Look at someone like Cosby. He was expelled the same day as Polanski, one month after his conviction. Since then, his conviction has been overturned. Should he have his membership reinstated since he’s no longer a convicted criminal? Of course not, but the organization has left itself vulnerable to potentially harmful (and stupid) choices if the wrong people voice a concern. They’ll have to revisit its policies and make them crystal clear. 

And finally, there’s the role of the general public and social media commenters, who should also do their best to allow the latitude for mistakes seen as problematic only in hindsight. We can hotly debate the actions of others during past ceremonies, such as Adrien Brody kissing Halle Berry against the actress’ will after winning best actor and even the decision not to remove Smith from the room. The Academy has apologized for its shortcomings there and that is something we should respect.  

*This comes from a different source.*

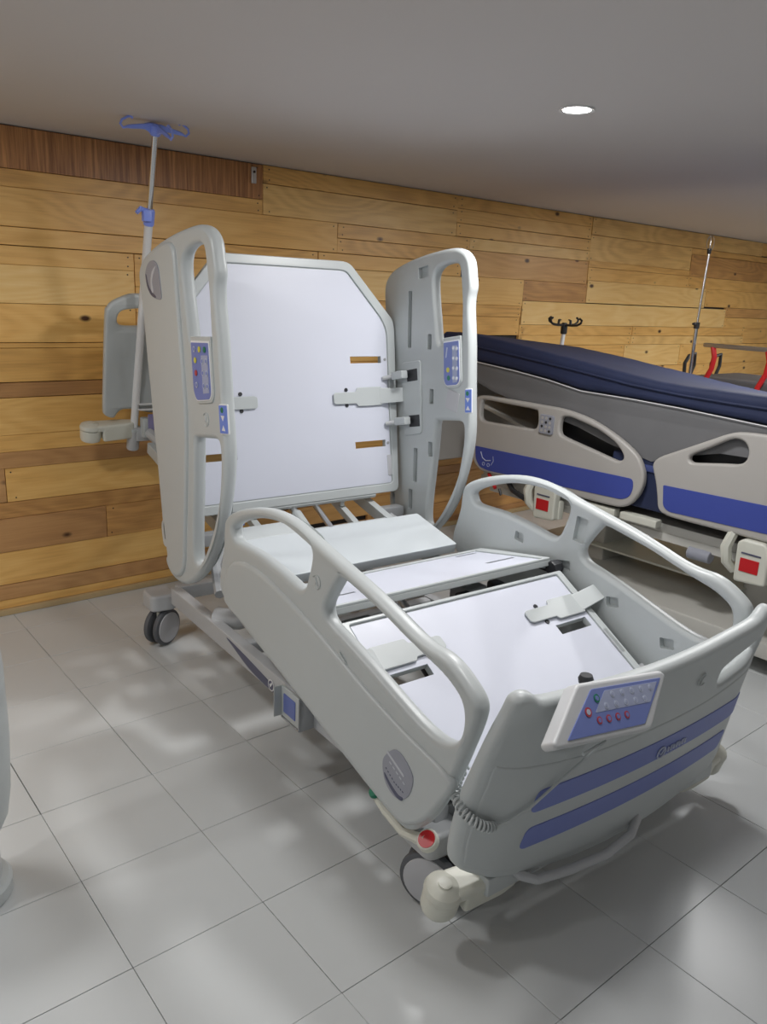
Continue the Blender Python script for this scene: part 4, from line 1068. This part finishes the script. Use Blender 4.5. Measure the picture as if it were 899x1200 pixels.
def dens(P, n=6):
    out = []
    for i in range(len(P)-1):
        for k in range(n): out.append(tuple(Vector(P[i]).lerp(Vector(P[i+1]), k/n)))
    return out+[P[-1]]
def midz(y): # mid line of navy shell
    def ip(P, y):
        P = sorted(P)
        for a, b in zip(P, P[1:]):
            if a[0] <= y <= b[0]: return a[1]+(b[1]-a[1])*(y-a[0])/(b[0]-a[0]+1e-9)
        return P[0][1] if y < P[0][0] else P[-1][1]
    return .5*(ip(mt_top, y)+ip(mt_bot, y))
def cz_loc(p): return midz(p[0])
prof = dens(mt_top, 5)+dens(mt_bot, 5)
random.seed(3)
prof = [(y, z+random.uniform(-.0016, .0016)) for y, z in prof]
m = MB(); W2 = .49
loft(m, prof, 'navy', [(-W2-.012, .92), (-W2-.016, .6), (-W2-.014, .2), (-W2+.004, .02), (-W2+.03, 0), (W2-.03, 0), (W2, .02), (W2+.014, .2), (W2+.016, .6), (W2+.012, .92)], .09)
m.build('navy_cover', parent=mattress, sharp=70)
m = MB()
sm = [(1.058,1.228),(.768,1.203),(.543,1.182),(.339,1.162),(.048,1.130),(-.206,1.114),(-.40,1.108),(-1.0,1.10)]
m.tube([(-W2-.0175, y, z) for y, z in [(1.28, 1.235)]+dens(sm, 3)], .0055, 'navy', 6)
m.build('seam_flap', parent=mattress)
m = MB(); m.tube([(-W2-.012, y, z-.004) for y, z in dens([(1.25,1.170),(1.051,1.151),(.759,1.129),(.532,1.106),(.325,1.075),(.039,1.071),(-.214,1.062),(-.6,1.04)], 3)], .0022, 'white', 5)
m.build('piping', parent=mattress)
low = [(1.24,1.17),(1.051,1.149),(.759,1.127),(.532,1.104),(.325,1.073),(.039,1.069),(-.214,1.06),(-.6,1.038),(-1.09,1.02),(-1.09,.90),(-.573,.90),(-.40,.895),(-.225,.850),(-.09,.800),(.126,.84),(.329,.895),(.60,.94),(.90,1.0),(1.10,1.06),(1.24,1.10)]
def midz(y): return .98+.08*max(0, y)
m = MB(); loft(m, low, 'ticking', [(-W2+.005, .85), (-W2-.004, .5), (-W2+.000, 0.02), (-W2+.03, 0), (W2-.03, 0), (W2, .1), (W2+.0, .85)], 0)
m.build('grey_underside', parent=mattress, sharp=60)
m = MB(); m.box((0, -.20, .77), (.86, 1.55, .36), 'black_plastic', bev=.02)  # dark block added so the handholds look shaded inside
m.build('shade_block', parent=mattress)
# a pale blue and navy cover hanging between the rails
m = MB(); m.box((B2X+.06-B2C, -.09, .70), (.03, .42, .24), 'navy', bev=.012); m.box((B2X+.045-B2C, -.11, .770), (.02, .20, .03), 'navy_light', bev=.006)
m.build('hanging_cover', parent=mattress)
# small IV pole at the far head corner of bed 2
t = thing('iv_pole', 'short white IV pole with black hooks rising behind the navy mattress', 'IV pole', (4.14, 3.27, .82), 0)
m = MB(); m.tube([(-.01, .02, -.25), (.0, .0, .30), (.005, -.015, .50)], .013, 'white', 14); m.build('pole', parent=t)
m = MB()
m.lathe([(.018, .46), (.021, .47), (.021, .52), (.014, .53)], (.004, -.012, 0), Z, 'black_plastic', 14)
for an in (0.15, PI+.15, 1.3, PI+1.3):
    d = Vector((math.cos(an), math.sin(an), 0)); b = Vector((.004, -.012, .515))
    m.tube([b, b+d*.08, b+d*.13+Z*.004, b+d*.165-Z*-.018, b+d*.172+Z*.035, b+d*.150+Z*.045], .007, 'black_plastic', 7)
    m.tube([b+d*.07, b+d*.065+Z*.03, b+d*.05+Z*.032], .005, 'black_plastic', 6)
m.build('hook_head', parent=t, label='black four-armed hook')

# ================================================================ TROLLEY behind (third bed)
tr = thing('stretcher_trolley', 'stretcher trolley with red curved posts, silver rail and black push handles, behind the navy mattress', 'stretcher', (5.55, 2.35, 0), 0)
m = MB(); m.plate(fillet([(-.33, -1.0), (.33, -1.0), (.33, .62), (-.33, .62)], .06), [], (0, 0, .985), X, Y, .07, 'trolley_grey', .015, 3); m.build('pad', parent=tr, label='dark grey pad')
m = MB(); m.box((0, -.19, .92), (.60, 1.5, .05), 'grey_paint', bev=.01); m.box((0, -.2, .25), (.50, 1.3, .10), 'grey_paint', bev=.02)
for y in (-.7, .3): m.box((0, y, .58), (.12, .12, .62), 'alu', bev=.01)
m.build('frame', parent=tr)
for sx in (-1, 1):
    for y in (-.8, .4):
        m = MB(); m.lathe([(.02, -.02), (.075, -.02), (.085, 0), (.075, .02), (.02, .02)], (sx*.22, y, .086), X, 'rubber', 24); m.box((sx*.22, y, .14), (.05, .05, .12), 'grey_paint', bev=.006); m.build('caster', parent=tr)
for sx in (-1, 1):
    if sx == -1:
        X0 = -.36
        m = MB(); m.box((X0, -.28, 1.235), (.035, 1.62, .028), 'alu', bev=.01); rr_ = m.build('side_rail', parent=tr, label='silver rail on red posts')
        for y in (.46, .085, -.35, -.80):
            m = MB(); m.tube([(X0, y, 1.225), (X0-.002, y-.02, 1.16), (X0, y-.01, 1.08), (X0, y+.03, .99), (X0, y+.03, .93)], .018, 'red', 8); m.build('post', parent=rr_)
    else:
        m = MB(); m.box((.36, -.28, .90), (.03, 1.5, .03), 'alu', bev=.01); m.build('side_rail', parent=tr)
for (x, y, z) in ((-.28, .66, 1.13), (.08, .66, 1.12)):
    m = MB(); pts = [(x-.05, y, z-.16), (x-.065, y, z-.03), (x-.02, y, z+.02), (x+.055, y, z+.035), (x+.06, y, z-.05), (x+.02, y, z-.12), (x-.04, y, z-.17)]
    m.tube(pts, .013, 'black_plastic', 8); m.build('push_handle', parent=tr)
# chrome pole
t = thing('iv_pole', 'tall thin chrome IV pole with black clamp beside the red-posted stretcher', 'IV pole', (4.915, 2.80, 0), 0)
m = MB(); m.tube([(0, 0, .05), (.005, 0, 1.37)], .0125, 'chrome', 14); m.build('lower_tube', parent=t)
m = MB(); m.tube([(.005, 0, 1.35), (.028, 0, 1.82)], .0075, 'chrome', 12); m.build('upper_tube', parent=t)
m = MB(); m.lathe([(.018, -.02), (.020, .02)], (.005, 0, 1.365), Z, 'black_plastic', 12); m.box((-.02, 0, 1.375), (.04, .018, .014), 'black_plastic', bev=.004); m.build('height_clamp', parent=t, label='black clamp')
m = MB(); c = Vector((.028, 0, 1.855))
m.lathe([(.012, -.045), (.014, -.015), (.006, -.01)], c, Z, 'black_plastic', 12)
for an in (.5, .5+PI/2):
    d = Vector((math.cos(an), math.sin(an), 0)); m.tube([c+d*math.sin(t_)*.022+Z*(math.cos(t_)*.045+.02) for t_ in [k*PI/7 for k in range(15)]], .003, 'chrome', 6)
m.build('hook_head', parent=t)
m = MB()
for k in range(5):
    an = k*2*PI/5; m.tube([(0, 0, .07), (.22*math.cos(an), .22*math.sin(an), .05)], .012, 'alu', 8); m.lathe([(.025, -.01), (.025, .01)], (.22*math.cos(an), .22*math.sin(an), .026), X, 'rubber', 16)
m.build('star_base', parent=t)

# ================================================================ column at the left edge
t = thing('pedestal_stand', 'pale white column on a round base foot at the left edge of the picture', 'stand', (.275, 1.87, 0), 0)
m = MB(); m.lathe([(.100, 0), (.108, .006), (.108, .036), (.100, .046), (.060, .050)], (0, 0, 0), Z, 'plastic', 40); m.build('base_foot', parent=t)
m = MB(); m.lathe([(.085, .05), (.085, .16), (.112, .22), (.122, .28), (.130, .42), (.130, .60), (.122, .72), (.08, .76)], (0, 0, 0), Z, 'plastic', 32); m.build('column', parent=t)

Suppose the Academy, Rock and Smith take the proper steps to show their remorse and responsibility. Only then can we all finally move on – and go back to making sure that eight below-the-line Oscar categories will never be pre-taped at a future ceremony ever again. 

The history-making winners of this year’s Oscars have been nearly overshadowed due to Smith’s actions, including Ariana DeBose (“West Side Story”) as the first queer woman of color to win an acting award, Troy Kotsur (“CODA”) being the first male deaf actor to win, not to mention the industry-wide significance of “CODA” becoming the film released by a streaming platform to win best picture.  

For the respect for those who have had their spotlights lost in the shuffle, let’s allow their achievements to lead further 94th Oscars stories — at least while our culpable partakers heed the aforementioned advice.